1. Montrer la dissension

Hier, des millions de femmes ont répondu à l’élection de Trump qu’elles n’étaient pas d’accord. Pas d’accord avec le fait, notamment, qu’il semble suffisamment légitime de se vanter d’agripper des vulves sans consentement pour que ça n’empêche personne d’accéder au poste le plus puissant du monde. Pas d’accord avec le fait que la parole raciste se décomplexe dans l’espace public. Pas d’accord avec l’attitude désinvolte à l’égard des changements climatiques. Pas d’accord avec la précarisation des minorités sexuelles et ethno-culturelles. Qu’elles aient ou non un impact concret sur la suite des choses, les marches servent à dire que nous ne sommes pas d’accord. Et en démocratie, cela a encore de la valeur.

2. Montrer la solidarité

Au lendemain de l’élection de Trump, plusieurs personnes se sont senties trahies, flouées, et probablement très seules. Qu’avait-il pu se passer pour que l’élection d’Hillary Clinton, qui semblait gagnée d’avance s’ils n’en croyaient que la bulle algorithmique de leurs réseaux sociaux, leur ait échappée? Les manifestations servent à montrer que nous ne sommes pas isolés dans nos frustrations, et que nous sommes plusieurs à partager les mêmes craintes. Accessoirement, elles peuvent créer des alliances qui seront nécessaires pour les quatre prochaines années.

3. Envoyer un message 

Trump n’est pas le président du monde, mais ça n’empêche pas son élection de revêtir une charge symbolique qui dépasse largement les frontières américaines. Sans même compter le fait que les décisions qui seront prises par l’administration américaine dans les prochaines années auront concrètement des impacts sur nous et sur d’autres, peut-on vraiment dire qu’il est inutile de rouspéter?

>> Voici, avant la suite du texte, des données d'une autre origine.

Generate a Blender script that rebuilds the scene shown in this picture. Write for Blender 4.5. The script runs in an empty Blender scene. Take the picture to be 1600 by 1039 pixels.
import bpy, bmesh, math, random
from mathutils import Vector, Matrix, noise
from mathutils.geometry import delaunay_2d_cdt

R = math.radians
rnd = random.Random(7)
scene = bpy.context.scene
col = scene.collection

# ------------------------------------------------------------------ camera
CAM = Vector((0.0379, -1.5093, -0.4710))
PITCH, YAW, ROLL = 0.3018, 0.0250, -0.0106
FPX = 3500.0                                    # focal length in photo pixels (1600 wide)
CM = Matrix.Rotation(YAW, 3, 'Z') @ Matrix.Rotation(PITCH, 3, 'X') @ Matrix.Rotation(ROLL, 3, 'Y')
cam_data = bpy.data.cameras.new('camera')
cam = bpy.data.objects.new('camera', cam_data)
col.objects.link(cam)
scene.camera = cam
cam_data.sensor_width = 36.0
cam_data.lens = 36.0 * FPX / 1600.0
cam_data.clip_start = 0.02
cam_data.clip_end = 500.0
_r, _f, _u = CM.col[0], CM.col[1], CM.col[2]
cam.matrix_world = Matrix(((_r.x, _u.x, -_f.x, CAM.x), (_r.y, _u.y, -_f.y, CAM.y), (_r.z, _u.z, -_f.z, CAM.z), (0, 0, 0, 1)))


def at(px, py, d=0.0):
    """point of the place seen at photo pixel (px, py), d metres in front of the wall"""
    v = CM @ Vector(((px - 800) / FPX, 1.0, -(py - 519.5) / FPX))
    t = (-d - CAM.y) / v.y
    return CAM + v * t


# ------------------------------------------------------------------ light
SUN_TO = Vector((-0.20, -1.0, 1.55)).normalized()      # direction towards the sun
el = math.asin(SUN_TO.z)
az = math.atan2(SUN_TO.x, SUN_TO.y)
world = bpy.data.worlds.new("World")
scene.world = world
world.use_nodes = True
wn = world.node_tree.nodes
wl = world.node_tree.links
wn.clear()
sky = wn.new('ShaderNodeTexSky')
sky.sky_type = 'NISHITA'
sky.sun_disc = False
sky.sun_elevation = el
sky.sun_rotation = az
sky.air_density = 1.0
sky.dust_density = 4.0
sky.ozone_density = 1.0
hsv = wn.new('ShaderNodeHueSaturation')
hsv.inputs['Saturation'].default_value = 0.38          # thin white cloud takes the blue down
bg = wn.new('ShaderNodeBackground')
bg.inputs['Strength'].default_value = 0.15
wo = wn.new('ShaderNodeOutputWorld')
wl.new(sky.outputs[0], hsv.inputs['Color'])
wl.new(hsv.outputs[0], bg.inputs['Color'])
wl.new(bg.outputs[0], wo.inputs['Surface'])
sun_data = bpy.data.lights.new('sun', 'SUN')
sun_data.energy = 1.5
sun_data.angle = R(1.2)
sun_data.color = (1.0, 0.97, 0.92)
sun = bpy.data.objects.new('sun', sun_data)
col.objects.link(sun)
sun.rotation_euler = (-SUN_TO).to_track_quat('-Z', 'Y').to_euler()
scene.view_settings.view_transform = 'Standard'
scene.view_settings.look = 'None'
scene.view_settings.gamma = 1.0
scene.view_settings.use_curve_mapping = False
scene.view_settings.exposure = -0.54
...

Le système démocratique américain a fait en sorte que le vote populaire n’a pas eu le poids escompté sur l’issue de l’élection. Faudrait-il que, pendant quatre ans, les personnes en colère restent assises chez elles? Au PIRE, celles qui ont marché hier auront perdu une journée de leur vie et fâché quelques automobilistes. Est-ce qu’un statut passif-agressif insinuant l’inutilité de la démarche aura changé ça? Non. Se sera-t-il avéré, en bout de ligne, plus utile? Non plus.